> Scenes as source code:
— start —

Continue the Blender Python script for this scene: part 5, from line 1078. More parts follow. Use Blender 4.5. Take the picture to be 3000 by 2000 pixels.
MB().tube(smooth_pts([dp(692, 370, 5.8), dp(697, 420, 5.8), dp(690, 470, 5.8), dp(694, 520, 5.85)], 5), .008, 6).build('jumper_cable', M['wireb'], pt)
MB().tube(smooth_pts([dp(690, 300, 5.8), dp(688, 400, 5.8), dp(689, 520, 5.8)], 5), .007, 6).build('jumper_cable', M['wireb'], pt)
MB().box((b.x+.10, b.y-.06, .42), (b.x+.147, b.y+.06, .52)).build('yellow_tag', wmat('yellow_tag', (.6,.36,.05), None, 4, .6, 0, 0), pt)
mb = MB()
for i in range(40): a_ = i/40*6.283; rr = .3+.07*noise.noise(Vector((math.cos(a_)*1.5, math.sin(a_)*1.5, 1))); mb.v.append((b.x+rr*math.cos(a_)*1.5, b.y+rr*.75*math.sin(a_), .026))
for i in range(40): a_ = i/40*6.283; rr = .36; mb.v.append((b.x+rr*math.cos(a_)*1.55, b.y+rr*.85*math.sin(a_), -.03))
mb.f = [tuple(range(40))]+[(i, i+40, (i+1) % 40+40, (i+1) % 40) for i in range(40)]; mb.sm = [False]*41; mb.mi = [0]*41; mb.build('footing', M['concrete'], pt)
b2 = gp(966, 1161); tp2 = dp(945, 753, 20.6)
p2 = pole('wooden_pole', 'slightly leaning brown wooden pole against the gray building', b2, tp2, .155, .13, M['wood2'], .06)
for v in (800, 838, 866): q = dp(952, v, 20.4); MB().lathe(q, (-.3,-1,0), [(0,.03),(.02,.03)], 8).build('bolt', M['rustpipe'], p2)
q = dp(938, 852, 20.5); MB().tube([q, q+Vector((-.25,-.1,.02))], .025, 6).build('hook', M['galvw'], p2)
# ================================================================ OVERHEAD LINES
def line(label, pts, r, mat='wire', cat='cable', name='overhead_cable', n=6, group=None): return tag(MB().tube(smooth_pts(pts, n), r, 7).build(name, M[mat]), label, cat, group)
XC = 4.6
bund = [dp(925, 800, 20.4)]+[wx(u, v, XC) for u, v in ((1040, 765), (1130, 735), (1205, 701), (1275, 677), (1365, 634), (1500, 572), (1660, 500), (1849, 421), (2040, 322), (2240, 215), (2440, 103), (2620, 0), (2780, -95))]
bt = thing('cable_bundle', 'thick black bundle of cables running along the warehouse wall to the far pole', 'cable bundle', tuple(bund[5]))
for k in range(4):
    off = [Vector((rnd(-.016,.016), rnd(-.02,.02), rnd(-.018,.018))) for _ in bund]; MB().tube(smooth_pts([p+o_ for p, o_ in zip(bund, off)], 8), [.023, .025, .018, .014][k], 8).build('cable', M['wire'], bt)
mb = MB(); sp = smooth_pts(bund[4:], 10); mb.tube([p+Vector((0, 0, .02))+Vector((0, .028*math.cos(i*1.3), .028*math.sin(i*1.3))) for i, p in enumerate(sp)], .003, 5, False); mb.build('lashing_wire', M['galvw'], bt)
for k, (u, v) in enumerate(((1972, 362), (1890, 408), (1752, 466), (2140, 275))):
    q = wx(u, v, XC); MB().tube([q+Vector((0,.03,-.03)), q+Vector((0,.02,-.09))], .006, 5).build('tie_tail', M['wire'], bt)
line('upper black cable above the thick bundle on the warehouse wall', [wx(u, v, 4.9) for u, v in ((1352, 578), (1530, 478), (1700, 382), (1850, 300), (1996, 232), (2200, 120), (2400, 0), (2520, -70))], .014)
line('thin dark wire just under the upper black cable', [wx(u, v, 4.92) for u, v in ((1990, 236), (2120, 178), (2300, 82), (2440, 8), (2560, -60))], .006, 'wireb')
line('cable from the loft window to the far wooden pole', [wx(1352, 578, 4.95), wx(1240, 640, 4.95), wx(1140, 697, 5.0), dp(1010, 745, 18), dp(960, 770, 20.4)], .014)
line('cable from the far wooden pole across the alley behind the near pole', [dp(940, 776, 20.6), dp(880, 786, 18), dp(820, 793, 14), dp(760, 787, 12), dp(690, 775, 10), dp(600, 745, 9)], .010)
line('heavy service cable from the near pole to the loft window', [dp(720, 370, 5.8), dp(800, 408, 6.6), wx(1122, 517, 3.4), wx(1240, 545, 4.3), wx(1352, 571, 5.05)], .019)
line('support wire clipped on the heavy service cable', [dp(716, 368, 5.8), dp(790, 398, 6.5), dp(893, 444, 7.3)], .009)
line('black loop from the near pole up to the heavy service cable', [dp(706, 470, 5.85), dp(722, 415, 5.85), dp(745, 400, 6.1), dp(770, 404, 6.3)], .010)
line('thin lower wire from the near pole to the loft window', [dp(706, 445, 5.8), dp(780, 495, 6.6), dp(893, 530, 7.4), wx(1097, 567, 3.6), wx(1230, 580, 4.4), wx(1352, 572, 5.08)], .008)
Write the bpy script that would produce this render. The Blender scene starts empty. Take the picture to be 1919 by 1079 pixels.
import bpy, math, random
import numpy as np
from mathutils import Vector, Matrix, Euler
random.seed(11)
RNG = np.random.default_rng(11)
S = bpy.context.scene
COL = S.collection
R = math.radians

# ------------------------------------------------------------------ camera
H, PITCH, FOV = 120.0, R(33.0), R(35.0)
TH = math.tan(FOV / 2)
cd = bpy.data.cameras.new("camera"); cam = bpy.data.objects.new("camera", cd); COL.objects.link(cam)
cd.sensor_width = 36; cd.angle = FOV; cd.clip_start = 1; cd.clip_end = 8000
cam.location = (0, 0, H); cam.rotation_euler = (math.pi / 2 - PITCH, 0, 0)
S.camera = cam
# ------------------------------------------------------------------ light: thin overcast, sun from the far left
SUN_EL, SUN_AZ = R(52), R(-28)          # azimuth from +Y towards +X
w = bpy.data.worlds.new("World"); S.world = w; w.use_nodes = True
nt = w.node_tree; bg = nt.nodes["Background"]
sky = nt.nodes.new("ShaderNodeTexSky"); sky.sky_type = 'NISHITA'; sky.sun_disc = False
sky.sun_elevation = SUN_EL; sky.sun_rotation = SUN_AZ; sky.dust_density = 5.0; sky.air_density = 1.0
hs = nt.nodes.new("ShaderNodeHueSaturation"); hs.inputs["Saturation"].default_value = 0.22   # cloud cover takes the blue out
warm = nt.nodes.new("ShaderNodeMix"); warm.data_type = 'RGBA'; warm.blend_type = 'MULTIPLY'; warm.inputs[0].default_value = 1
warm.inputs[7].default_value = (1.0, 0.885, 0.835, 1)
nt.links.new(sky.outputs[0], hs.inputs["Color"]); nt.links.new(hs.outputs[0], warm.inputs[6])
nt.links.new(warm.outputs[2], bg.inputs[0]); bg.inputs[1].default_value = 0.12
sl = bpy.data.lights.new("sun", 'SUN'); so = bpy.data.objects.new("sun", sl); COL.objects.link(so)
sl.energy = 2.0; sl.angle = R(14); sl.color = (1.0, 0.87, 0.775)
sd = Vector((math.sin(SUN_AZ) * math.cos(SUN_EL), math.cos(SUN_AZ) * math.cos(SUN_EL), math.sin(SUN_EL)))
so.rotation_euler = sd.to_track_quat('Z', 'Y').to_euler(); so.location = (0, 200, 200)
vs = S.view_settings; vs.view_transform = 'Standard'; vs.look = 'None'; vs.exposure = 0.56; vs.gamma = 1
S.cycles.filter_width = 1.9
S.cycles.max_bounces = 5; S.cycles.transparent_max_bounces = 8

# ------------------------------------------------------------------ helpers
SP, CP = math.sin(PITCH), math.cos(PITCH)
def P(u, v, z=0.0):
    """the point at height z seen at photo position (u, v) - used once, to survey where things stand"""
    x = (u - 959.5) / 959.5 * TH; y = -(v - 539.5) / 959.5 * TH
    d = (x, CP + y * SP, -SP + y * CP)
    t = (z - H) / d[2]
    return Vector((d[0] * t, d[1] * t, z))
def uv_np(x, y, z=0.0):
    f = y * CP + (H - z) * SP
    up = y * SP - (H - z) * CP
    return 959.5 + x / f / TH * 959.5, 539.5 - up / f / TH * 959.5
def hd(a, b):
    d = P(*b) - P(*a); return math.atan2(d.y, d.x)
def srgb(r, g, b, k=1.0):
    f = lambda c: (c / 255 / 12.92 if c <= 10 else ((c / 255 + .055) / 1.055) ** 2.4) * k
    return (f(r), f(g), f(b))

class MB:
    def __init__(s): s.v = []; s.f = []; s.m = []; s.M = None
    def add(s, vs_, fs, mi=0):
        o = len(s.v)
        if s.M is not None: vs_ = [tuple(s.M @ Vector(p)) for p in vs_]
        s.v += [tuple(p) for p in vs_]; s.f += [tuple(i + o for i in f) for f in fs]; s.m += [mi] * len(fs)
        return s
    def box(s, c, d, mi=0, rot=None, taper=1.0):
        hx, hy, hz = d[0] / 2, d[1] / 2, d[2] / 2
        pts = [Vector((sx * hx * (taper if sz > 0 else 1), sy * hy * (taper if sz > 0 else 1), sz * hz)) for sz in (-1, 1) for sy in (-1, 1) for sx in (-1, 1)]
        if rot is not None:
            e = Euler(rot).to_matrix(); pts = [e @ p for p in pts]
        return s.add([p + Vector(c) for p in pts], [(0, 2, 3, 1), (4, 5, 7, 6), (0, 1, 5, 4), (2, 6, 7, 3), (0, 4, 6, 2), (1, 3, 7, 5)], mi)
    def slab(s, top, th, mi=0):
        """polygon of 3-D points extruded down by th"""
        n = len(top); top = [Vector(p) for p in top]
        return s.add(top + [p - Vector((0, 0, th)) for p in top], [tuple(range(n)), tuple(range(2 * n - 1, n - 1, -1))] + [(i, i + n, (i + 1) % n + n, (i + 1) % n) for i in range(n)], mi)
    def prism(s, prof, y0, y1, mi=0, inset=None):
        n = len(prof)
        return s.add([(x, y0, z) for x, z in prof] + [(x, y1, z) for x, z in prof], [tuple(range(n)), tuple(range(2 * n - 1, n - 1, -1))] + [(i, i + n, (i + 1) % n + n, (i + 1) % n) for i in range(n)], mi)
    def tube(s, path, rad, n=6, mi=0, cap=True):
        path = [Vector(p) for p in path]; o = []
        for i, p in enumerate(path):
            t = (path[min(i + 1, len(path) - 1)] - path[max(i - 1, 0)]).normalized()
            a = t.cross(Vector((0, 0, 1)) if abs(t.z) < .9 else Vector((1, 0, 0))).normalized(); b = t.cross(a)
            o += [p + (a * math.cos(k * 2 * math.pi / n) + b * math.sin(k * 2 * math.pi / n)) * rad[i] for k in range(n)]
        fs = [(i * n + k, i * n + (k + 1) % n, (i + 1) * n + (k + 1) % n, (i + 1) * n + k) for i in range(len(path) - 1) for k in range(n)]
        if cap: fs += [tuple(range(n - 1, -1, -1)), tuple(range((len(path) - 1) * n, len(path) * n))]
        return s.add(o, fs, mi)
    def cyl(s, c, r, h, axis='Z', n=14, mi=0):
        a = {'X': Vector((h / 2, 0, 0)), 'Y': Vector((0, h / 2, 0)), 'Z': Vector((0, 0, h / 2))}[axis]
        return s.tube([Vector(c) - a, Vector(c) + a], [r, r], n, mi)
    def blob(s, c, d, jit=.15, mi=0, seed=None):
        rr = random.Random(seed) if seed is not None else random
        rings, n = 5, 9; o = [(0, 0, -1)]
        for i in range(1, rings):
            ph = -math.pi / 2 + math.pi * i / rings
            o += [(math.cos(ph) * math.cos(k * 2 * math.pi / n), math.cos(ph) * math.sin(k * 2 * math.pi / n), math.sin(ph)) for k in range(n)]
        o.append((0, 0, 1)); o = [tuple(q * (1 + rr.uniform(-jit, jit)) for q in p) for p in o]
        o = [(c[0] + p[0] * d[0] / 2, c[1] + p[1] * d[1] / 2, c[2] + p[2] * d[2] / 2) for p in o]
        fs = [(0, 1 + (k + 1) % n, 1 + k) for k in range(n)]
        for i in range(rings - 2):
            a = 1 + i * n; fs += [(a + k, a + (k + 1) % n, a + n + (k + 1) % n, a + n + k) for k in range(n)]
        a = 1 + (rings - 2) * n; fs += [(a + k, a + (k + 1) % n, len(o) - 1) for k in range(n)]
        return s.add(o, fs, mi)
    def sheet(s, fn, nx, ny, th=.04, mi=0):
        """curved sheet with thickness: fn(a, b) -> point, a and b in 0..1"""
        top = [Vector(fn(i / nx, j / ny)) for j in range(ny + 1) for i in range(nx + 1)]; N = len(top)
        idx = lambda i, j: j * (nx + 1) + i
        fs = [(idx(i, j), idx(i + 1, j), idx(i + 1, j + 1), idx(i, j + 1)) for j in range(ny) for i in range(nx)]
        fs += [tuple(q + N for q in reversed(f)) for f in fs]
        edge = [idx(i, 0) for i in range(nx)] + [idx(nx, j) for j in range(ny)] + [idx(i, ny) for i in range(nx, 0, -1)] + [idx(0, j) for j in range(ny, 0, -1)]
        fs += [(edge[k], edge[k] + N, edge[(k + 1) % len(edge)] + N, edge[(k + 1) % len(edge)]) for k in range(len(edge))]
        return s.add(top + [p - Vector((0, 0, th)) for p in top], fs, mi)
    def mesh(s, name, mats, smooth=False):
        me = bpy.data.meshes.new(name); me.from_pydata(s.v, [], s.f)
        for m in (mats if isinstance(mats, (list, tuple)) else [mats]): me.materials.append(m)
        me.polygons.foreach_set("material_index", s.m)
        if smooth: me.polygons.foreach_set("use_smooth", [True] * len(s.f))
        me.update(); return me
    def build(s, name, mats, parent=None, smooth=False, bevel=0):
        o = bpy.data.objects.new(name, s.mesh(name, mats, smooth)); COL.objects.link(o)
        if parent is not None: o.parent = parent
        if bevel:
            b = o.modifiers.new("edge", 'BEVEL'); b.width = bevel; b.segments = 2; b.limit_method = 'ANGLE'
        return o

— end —

Show the lines of the records that contain the word "script".

Continue the Blender Python script for this scene: part 5, from line 1078. More parts follow. Use Blender 4.5. Take the picture to be 3000 by 2000 pixels.
Write the bpy script that would produce this render. The Blender scene starts empty. Take the picture to be 1919 by 1079 pixels.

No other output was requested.